SOURCE DATA:
"""
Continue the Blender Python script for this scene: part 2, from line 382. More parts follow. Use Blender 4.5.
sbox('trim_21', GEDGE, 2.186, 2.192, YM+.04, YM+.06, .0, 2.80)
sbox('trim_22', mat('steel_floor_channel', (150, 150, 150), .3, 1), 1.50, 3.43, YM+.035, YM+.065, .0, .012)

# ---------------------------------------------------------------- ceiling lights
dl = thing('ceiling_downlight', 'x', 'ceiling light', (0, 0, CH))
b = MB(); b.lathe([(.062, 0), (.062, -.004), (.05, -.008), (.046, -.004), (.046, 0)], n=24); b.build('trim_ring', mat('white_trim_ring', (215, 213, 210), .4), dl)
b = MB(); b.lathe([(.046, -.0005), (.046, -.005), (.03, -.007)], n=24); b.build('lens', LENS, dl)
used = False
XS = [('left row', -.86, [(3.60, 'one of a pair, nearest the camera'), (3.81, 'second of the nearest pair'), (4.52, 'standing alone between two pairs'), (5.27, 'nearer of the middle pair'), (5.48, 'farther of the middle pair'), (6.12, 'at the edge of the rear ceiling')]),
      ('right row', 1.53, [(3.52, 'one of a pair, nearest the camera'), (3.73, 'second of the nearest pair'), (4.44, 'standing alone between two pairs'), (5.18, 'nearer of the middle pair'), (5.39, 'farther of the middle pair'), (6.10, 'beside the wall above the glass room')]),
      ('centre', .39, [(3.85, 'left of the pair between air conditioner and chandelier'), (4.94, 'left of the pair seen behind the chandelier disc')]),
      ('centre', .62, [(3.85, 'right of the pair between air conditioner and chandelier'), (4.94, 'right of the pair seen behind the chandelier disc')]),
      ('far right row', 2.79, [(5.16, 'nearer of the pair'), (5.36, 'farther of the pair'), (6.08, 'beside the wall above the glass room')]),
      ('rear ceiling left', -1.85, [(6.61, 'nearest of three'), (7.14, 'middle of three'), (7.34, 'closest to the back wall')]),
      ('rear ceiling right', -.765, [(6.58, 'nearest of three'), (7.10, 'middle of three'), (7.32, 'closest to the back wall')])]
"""
EXERCISE REQUIREMENTS: Return nothing but the lines from the first line of the listing through the line with "YM+.065, .0, .012)", please, keeping every one of them unchanged.

FINISHED ANSWER:
Continue the Blender Python script for this scene: part 2, from line 382. More parts follow. Use Blender 4.5.
sbox('trim_21', GEDGE, 2.186, 2.192, YM+.04, YM+.06, .0, 2.80)
sbox('trim_22', mat('steel_floor_channel', (150, 150, 150), .3, 1), 1.50, 3.43, YM+.035, YM+.065, .0, .012)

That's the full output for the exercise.